Supplied data
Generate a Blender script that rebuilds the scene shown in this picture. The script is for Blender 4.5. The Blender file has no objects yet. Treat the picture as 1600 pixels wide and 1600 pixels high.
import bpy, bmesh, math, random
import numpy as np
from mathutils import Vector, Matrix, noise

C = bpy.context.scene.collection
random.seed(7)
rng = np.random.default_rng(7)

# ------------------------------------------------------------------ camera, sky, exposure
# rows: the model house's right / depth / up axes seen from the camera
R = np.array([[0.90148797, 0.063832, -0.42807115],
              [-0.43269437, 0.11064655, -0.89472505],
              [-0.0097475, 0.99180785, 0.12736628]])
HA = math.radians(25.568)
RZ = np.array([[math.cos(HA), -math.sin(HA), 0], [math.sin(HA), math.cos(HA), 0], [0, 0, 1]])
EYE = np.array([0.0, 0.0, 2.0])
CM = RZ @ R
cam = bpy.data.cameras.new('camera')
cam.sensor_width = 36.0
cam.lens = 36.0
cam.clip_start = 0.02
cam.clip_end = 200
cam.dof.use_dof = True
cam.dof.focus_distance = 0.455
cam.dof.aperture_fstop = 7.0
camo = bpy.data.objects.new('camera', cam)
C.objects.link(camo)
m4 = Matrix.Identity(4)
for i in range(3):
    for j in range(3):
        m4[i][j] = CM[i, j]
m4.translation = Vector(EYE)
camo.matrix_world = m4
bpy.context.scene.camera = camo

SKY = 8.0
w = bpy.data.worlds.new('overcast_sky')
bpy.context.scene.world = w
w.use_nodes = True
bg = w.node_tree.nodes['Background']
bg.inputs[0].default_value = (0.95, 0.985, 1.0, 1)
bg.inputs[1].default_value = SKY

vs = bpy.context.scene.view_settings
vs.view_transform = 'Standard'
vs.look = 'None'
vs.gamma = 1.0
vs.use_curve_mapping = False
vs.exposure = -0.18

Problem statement
Look at the material above and copy, word for word, its lines from the first through the one containing "bpy.context.scene.camera = camo".

Solution to the problem
Generate a Blender script that rebuilds the scene shown in this picture. The script is for Blender 4.5. The Blender file has no objects yet. Treat the picture as 1600 pixels wide and 1600 pixels high.
import bpy, bmesh, math, random
import numpy as np
from mathutils import Vector, Matrix, noise

C = bpy.context.scene.collection
random.seed(7)
rng = np.random.default_rng(7)

# ------------------------------------------------------------------ camera, sky, exposure
# rows: the model house's right / depth / up axes seen from the camera
R = np.array([[0.90148797, 0.063832, -0.42807115],
              [-0.43269437, 0.11064655, -0.89472505],
              [-0.0097475, 0.99180785, 0.12736628]])
HA = math.radians(25.568)
RZ = np.array([[math.cos(HA), -math.sin(HA), 0], [math.sin(HA), math.cos(HA), 0], [0, 0, 1]])
EYE = np.array([0.0, 0.0, 2.0])
CM = RZ @ R
cam = bpy.data.cameras.new('camera')
cam.sensor_width = 36.0
cam.lens = 36.0
cam.clip_start = 0.02
cam.clip_end = 200
cam.dof.use_dof = True
cam.dof.focus_distance = 0.455
cam.dof.aperture_fstop = 7.0
camo = bpy.data.objects.new('camera', cam)
C.objects.link(camo)
m4 = Matrix.Identity(4)
for i in range(3):
    for j in range(3):
        m4[i][j] = CM[i, j]
m4.translation = Vector(EYE)
camo.matrix_world = m4
bpy.context.scene.camera = camo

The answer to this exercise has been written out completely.